Super Monaco GP - Classic Inspection

Super Monaco GP is a cherished gaming memory of mine. It was loosely based on the famous street race in Monaco and for a while, probably my favourite racing game. Super Monaco GP put you behind the wheel of the stupendously famous Ferrari V12 641, the very car that Alan Prost and Mansell once whizzed around in. I was really good at this game, would play it for weeks, if not months on end. In fact, I still play it today, more-so on the Mega-CD, as that was the version to feature CD-quality sound, music and voice overs.

You were presented with three game modes, Arcade, World championship and Free Practice. In the arcade mode, a qualification lap would quickly establish your position on the grid. Then it was onto the starting line. Everything looked the same, only in this mode you had to contend with a position indicator, once you made it near the front, you pretty much needed to hold that position, otherwise, it was game over. It wasn't long before I completed the arcade mode and became 'King of Monaco'. In fact, I've won it more times than Ayrton Senna.

The Championship mode was the real allure for me. It was spread over sixteen courses, with the wonderful ability to challenge rivals. You could even change teams, progress to a better car and defend the World Championship. Gone was the position limiter, but in came the added pressure of finishing in the top six, or beating your rival.
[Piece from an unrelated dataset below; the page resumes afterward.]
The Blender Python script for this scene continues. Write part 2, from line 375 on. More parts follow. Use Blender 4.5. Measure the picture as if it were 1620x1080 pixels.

If you play racing games today, Super Monaco will feel very familiar. The track layouts are authentic and like real racing (I can only imagine), practice made perfect. I remember it took me quite some time to go from worrying about crashing, to being totally prepared for the next curve. One mistake meant race over, or worse still... the loss of a championship. There were three setups around the gearbox, you could go with an automatic or manual shift. If you wanted extra speed, a manual was the way to go, and although more involved, towards the end I was downshifting between turns, and accelerating through the seven-speed gearbox, whilst weaving through heavy traffic.

I've played nearly every version of Super Monaco GP, and whilst the majority are very faithful, it's the Sega Megadrive version that was built and tuned to the max. The Megadrive crammed in extra circuits, and a whole season of racing, thanks to the 'World Championship Mode'. To say this game was impressive is something of an understatement! The Megadrive version was simply stunning, featured fast graphics and captured all the presentation of the coin-op original, including the girls of Sega.

As you can see from the above screenshots, the Amstrad version looks detailed and colourful, on closer inspection, it does run a little slower than the Speccy version, but there's enough here to satisfy petrol heads. The C64 conversion has nailed it in the speed department, graphics are big and bold and the car is speedy throughout. As usual for the C64, sound and music rival those of the 16-bit versions, making the C64 version of Monaco GP a favourite of mine. I saved the best for last, although it does really come down to personal choice. The ZX Spectrum version for me was the most authentic, I loved playing this on my +3. Surprisingly, the intro, presentation and music survived a healthy transition and as with the Megadrive and Amiga versions I quite often take this out for a nostalgic spin. A great game on all systems in truth, but how they managed to pull this off on the humble Speccy is beyond me.